There are no photographs of George Mink, but we have found an 1864 portrait of his nephew, Tobias Mink.

A man seen sitting in a chair in black and white photograph.
Tobias Mink, seen in 1864. (Lennox and Addington County Museum and Archives), Author provided (no reuse)

In a photographic studio he sits in a chair holding a bottle of alcohol, wearing a hat and smoking a pipe. His torn clothes speak of a working man. Records state he was a “cartman” and that he did manual labour around town.

We know that Tobias lived at Minks Bridge in Napanee, 48 kilometres from Kingston — a bridge named after his family — and that he was photographed in Stephen Manson Benson’s photographic studio. In a collection of 385 glass-plate negatives depicting the townspeople, Tobias Mink was the only Black person photographed.

Lively, visible history

This curatorial project aims to make this quiet Kingston history lively and visible.
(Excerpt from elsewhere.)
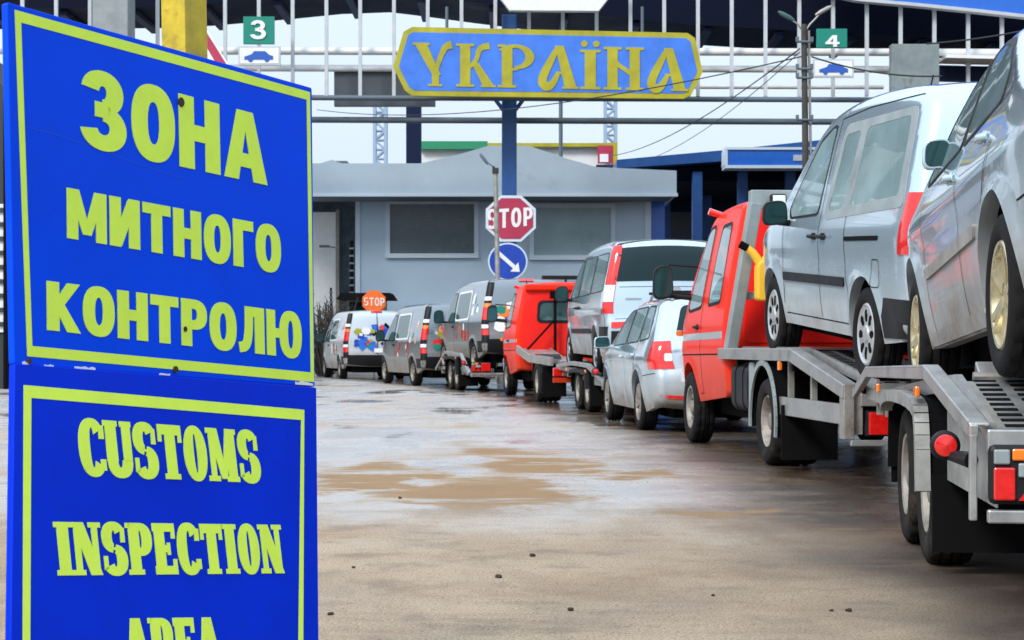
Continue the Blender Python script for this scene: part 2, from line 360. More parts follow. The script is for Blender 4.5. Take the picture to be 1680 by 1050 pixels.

As a curatorial team collaborating with artist Zina Saro-Wiwa, we seek to find networks of solidarity that were not afforded to us in the past. But we also aim to expose the challenges inherent to history writing so long forgotten.

Together we are trying to bring forth and distil local Kingston histories that have been submerged while thinking of new ways of assembling this rich history.